(What is being asked): Your task is to give the number of lines in the listing that include "parts", and nothing else.

▬▬▬▬▬▬▬▬▬▬

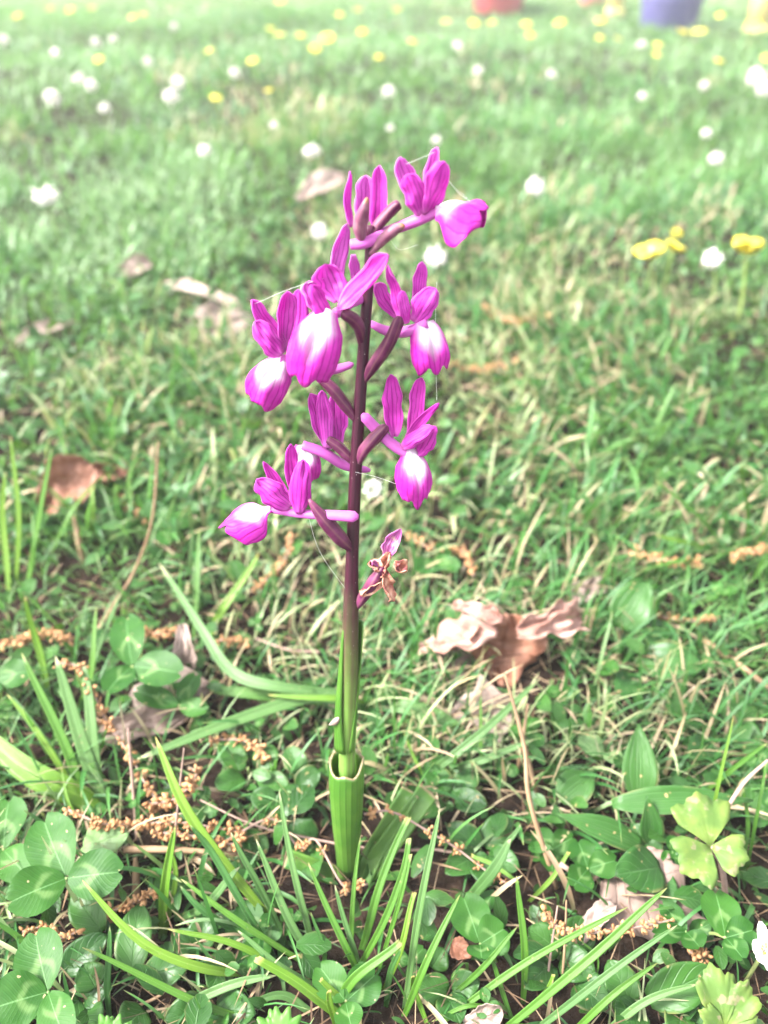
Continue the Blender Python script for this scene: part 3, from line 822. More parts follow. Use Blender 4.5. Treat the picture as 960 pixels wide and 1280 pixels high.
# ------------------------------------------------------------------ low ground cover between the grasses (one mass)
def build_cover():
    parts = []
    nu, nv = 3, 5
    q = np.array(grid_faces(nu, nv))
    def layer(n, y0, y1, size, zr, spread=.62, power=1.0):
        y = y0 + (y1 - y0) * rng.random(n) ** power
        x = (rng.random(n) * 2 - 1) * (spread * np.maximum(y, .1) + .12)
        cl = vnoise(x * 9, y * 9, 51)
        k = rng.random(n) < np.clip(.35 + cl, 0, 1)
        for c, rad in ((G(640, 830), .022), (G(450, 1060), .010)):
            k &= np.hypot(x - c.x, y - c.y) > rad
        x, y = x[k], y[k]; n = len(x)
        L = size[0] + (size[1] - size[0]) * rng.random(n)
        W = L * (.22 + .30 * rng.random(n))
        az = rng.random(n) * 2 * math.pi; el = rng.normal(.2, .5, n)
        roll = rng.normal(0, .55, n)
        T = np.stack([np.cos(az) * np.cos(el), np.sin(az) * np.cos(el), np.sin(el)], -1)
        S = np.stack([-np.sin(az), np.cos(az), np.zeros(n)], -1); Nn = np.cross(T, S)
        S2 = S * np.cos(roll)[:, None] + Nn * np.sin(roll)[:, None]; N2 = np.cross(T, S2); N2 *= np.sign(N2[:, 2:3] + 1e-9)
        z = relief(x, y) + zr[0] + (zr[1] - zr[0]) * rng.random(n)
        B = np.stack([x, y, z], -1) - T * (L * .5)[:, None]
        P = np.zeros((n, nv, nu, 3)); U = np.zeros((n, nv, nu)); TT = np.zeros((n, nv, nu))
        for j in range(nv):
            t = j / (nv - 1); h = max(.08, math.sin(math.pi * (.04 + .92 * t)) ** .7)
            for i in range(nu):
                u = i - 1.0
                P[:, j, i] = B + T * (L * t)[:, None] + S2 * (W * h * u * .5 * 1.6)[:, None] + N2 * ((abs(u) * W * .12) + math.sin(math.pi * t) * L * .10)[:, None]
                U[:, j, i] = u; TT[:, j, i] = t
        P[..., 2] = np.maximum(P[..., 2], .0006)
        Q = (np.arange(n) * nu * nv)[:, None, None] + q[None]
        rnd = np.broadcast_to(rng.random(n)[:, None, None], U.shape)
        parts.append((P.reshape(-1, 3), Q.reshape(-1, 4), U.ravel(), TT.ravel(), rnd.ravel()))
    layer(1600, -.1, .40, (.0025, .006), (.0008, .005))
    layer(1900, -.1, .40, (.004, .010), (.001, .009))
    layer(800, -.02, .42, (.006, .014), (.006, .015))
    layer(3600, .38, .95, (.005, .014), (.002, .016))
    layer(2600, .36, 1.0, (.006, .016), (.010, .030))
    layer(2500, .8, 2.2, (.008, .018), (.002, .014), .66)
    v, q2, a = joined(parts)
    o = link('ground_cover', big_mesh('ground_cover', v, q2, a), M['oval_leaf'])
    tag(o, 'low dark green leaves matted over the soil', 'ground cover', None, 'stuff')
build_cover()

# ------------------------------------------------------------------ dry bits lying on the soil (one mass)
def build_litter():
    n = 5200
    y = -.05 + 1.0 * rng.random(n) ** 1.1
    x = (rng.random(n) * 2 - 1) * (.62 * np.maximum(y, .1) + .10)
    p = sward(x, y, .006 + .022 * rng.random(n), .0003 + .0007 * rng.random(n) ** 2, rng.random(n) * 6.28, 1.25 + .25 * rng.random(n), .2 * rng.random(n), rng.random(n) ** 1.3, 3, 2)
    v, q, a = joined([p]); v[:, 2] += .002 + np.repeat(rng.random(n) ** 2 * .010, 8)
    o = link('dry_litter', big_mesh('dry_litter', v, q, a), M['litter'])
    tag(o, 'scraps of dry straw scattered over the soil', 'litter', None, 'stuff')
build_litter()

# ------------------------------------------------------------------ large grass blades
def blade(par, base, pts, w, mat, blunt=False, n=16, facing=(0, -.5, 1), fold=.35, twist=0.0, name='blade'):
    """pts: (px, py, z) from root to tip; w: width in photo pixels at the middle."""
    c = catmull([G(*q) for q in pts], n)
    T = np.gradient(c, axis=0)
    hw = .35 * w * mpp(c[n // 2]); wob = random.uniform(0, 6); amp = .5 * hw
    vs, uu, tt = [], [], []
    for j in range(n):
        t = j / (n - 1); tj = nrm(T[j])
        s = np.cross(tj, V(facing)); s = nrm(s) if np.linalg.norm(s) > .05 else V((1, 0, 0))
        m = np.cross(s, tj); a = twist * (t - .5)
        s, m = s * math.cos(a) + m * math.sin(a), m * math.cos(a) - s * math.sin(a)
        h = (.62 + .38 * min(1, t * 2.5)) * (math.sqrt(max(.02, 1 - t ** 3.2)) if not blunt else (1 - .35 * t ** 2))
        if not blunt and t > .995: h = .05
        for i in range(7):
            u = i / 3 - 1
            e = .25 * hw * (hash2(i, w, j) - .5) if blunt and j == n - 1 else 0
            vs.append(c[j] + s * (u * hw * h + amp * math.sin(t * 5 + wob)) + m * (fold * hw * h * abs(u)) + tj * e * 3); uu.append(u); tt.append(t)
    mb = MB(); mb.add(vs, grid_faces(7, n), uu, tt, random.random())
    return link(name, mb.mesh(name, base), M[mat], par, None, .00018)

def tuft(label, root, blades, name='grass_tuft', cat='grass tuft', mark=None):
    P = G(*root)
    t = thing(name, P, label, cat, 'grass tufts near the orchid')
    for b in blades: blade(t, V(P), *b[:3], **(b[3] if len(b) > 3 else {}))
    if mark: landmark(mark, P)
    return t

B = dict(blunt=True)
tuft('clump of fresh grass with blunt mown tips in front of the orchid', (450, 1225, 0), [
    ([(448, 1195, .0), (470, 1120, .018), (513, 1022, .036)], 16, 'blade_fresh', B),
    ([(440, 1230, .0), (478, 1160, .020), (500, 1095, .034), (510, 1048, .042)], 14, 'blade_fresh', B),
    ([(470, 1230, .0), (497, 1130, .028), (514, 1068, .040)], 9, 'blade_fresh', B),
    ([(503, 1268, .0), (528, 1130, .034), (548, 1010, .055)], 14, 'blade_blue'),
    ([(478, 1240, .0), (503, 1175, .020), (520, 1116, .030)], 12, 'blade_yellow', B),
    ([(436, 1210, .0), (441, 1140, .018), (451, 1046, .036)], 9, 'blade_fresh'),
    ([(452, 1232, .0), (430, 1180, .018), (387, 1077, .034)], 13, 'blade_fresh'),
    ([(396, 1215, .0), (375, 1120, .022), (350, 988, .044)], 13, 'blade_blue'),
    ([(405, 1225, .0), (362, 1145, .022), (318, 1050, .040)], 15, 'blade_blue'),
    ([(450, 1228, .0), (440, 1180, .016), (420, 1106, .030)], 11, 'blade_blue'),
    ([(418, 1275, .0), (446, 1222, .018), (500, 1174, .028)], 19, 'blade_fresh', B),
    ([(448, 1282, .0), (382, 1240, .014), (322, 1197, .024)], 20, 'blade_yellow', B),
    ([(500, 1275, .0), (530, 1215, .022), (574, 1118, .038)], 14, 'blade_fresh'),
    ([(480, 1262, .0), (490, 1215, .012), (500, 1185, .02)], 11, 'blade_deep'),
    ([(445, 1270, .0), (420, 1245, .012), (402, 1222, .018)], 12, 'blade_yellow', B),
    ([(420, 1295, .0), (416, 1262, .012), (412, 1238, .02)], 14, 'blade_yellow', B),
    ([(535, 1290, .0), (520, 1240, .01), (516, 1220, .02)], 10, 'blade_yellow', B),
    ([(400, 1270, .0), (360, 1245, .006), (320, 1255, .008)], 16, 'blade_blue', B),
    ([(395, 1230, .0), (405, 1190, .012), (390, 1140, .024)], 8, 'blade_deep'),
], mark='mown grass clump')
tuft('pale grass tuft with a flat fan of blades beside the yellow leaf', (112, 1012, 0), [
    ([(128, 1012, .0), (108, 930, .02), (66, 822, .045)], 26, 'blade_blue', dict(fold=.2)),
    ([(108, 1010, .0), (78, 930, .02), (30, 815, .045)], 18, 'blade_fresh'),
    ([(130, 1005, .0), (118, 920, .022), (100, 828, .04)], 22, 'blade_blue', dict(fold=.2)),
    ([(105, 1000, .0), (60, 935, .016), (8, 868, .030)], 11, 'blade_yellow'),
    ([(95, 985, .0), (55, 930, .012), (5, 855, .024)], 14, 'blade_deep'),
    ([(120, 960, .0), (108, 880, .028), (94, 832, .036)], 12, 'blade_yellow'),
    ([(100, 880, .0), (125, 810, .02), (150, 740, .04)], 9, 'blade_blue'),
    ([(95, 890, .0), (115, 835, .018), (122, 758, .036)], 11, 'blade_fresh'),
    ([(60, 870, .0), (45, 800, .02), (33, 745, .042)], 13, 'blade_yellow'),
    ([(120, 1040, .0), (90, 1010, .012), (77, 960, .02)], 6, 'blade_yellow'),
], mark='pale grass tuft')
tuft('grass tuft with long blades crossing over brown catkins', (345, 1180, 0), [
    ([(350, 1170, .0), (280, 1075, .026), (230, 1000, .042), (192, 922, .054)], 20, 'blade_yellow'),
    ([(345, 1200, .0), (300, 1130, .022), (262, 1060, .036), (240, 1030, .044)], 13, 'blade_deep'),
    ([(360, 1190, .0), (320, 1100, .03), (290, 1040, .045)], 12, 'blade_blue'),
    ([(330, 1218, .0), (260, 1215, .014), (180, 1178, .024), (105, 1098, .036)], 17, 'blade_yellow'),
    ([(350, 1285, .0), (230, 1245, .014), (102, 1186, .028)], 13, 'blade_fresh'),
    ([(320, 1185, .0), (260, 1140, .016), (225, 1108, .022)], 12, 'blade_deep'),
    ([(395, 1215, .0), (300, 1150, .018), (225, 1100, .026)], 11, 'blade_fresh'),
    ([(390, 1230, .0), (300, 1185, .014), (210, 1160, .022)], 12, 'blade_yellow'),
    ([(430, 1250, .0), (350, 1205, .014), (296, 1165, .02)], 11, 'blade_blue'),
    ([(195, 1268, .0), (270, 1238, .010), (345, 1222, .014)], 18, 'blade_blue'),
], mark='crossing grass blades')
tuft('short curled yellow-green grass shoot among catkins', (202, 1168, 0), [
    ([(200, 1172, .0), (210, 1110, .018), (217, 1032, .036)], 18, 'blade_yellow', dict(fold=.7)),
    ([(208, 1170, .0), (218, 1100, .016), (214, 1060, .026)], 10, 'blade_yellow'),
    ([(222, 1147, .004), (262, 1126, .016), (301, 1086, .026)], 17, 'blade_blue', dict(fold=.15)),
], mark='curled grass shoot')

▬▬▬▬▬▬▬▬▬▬

(Finished exercise): 4